President Vladimir Putin’s order to call up as many as 300,000 reservists to fight in Ukraine triggered alarm and scattered demonstrations as Russians were forced to confront the reality of the deadly conflict.
Police detained about 1,400 people at protests against the order in 38 cities Wednesday night, according to the OVD-Info monitoring group. Some of the male detainees were handed draft notices, while protesters may face criminal charges under the harsh laws against criticism of the war the Kremlin has imposed since the Feb. 24 invasion. Some university students who joined the demonstrations were threatened with expulsion, which could annul draft exemptions.
For millions of Russians who’ve been largely shielded from the reality of the Kremlin’s bloody seven-month war, Putin’s speech early Wednesday announcing a “partial mobilization” came as a shock. The authorities provided few details of how the order, which is the first in Russia since World War II, will be implemented and who will get drafted.
Regional governments quickly began issuing orders for reservists -- a huge category covering people who served as conscripts, contract soldiers, and part-time officers -- to prepare to be summoned and banning them from leaving the area, according to Pavel Chikov, a lawyer who advises on conscription cases. Doctors in Moscow also received mobilization notices, he said on Telegram.
Finland’s border service reported a 50% surge in car traffic overnight, but said volumes were still below typical weekend levels. Google data showed a surge in search requests for “how to leave Russia” and even “how to break an arm.” Social media were flooded with reports of spikes in airline ticket prices.
“One of the consequences of mobilization will be the fact that the apolitical and passive population will be trawling the Internet and social media to search for answers over mobilization,” Tatiana Stanovaya, founder of the R.Politik research group, said on Telegram. “And they’ll find them not where the Kremlin wants them to, and not just information about how they’ll be drafted.”
Putin’s “major problem is his confidence that the people support him by default because he’s a leader who’s doing the right thing in the national interests,” she added.
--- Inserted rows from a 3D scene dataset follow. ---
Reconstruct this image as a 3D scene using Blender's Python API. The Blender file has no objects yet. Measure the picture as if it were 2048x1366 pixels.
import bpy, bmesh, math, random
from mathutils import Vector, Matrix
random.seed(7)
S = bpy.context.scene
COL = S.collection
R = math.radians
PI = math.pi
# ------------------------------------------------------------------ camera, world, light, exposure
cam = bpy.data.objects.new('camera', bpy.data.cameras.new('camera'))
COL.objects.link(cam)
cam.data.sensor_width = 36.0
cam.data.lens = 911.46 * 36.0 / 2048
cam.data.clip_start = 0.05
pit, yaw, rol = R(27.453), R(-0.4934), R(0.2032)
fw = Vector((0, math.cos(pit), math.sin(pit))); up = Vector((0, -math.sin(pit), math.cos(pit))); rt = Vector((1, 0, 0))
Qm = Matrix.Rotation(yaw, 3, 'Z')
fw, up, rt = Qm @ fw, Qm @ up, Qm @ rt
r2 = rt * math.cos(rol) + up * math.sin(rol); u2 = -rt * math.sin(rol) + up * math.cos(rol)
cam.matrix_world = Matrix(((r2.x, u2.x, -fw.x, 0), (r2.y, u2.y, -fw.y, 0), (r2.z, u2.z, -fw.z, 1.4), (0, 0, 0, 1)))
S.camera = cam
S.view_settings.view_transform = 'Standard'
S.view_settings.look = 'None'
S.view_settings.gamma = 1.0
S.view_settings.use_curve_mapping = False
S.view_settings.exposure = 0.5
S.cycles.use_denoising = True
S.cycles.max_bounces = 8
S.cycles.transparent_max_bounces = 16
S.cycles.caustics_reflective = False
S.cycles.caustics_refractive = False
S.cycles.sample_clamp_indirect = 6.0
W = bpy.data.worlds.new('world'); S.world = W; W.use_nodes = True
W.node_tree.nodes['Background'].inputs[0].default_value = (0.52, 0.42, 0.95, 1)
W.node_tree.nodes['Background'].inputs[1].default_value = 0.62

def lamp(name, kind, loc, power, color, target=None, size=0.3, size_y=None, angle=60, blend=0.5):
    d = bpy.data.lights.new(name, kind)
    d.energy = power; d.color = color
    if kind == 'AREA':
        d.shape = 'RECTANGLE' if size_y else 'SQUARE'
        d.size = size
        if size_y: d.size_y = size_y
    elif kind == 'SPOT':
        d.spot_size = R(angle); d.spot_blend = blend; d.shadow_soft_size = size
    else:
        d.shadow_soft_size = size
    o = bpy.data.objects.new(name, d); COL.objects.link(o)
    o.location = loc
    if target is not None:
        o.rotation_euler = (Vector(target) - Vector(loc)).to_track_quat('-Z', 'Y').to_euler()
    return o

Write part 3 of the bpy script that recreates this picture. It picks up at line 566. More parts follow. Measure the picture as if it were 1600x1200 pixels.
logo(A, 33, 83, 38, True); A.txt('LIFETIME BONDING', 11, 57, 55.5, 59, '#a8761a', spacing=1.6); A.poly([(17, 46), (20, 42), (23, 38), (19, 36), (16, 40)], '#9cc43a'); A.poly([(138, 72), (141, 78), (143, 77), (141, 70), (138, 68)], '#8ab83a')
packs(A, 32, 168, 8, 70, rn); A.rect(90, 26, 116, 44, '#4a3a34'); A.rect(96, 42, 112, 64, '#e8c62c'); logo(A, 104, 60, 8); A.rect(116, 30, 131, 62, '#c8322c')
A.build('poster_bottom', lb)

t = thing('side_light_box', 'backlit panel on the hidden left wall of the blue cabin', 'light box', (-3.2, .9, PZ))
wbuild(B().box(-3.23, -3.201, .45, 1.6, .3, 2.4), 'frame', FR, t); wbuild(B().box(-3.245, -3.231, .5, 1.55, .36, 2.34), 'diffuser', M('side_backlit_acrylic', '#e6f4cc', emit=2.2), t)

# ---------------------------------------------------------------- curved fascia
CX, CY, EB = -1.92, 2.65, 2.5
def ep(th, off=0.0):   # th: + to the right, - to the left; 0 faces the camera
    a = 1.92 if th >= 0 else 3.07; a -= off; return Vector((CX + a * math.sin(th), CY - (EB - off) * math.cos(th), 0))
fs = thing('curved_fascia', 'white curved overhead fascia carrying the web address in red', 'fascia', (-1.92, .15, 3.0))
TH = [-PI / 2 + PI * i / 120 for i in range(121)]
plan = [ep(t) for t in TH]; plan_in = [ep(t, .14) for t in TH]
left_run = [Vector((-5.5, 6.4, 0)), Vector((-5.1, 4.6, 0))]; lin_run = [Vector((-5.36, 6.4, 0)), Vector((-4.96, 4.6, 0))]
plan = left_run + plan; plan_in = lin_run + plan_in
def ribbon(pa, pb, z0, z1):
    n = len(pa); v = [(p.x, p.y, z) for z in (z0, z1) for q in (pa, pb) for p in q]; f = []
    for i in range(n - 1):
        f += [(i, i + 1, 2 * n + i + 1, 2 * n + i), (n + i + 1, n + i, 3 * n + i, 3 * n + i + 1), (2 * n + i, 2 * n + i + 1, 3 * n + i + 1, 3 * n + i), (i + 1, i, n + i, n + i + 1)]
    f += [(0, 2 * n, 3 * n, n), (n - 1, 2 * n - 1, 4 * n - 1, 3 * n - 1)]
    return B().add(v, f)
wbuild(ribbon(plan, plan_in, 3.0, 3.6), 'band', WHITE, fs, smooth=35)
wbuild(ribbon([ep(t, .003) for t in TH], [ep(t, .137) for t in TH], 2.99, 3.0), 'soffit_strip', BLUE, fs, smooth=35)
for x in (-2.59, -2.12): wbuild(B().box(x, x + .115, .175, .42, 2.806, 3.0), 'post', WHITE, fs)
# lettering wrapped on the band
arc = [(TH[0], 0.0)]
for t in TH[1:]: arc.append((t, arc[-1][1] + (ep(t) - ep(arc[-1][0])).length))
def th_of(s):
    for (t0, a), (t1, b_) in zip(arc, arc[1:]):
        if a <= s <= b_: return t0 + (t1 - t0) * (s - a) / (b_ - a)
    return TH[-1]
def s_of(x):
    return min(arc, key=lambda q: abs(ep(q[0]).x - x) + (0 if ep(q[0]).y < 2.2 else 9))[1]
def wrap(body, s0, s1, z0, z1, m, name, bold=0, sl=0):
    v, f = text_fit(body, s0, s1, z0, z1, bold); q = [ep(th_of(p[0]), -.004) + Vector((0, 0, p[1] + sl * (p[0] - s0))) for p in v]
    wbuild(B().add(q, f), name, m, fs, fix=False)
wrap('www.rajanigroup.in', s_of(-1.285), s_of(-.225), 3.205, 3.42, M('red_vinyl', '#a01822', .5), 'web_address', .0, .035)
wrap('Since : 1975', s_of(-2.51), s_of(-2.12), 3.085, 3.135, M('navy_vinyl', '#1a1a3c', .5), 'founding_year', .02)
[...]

Worried relatives of those facing the call-up for war vented their anger on the Telegram channel of Vyacheslav Volodin, the lower house of parliament’s speaker and a Putin ally.
The mobilization order will affect 300,000 people and apply only to those with military experience, according to Defense Minister Sergei Shoigu. Students and people who haven’t served in the army won’t be called up, he said.
But the presidential decree on mobilization doesn’t specify which categories of Russia’s 2 million reservists will be called up and has a secret clause.
A media outlet set up by jailed opposition leader Alexey Navalny fanned the discontent by broadcasting a conversation with the son of Putin’s spokesman Dmitry Peskov, in which the program’s host posed as an official from the military recruitment office. Nikolay Peskov, 32, said he wouldn’t obey the summons and would “sort this out at another level,” according to the audio recording. Peskov later said his son’s comments were taken out of context and that he would make the “only right decision.”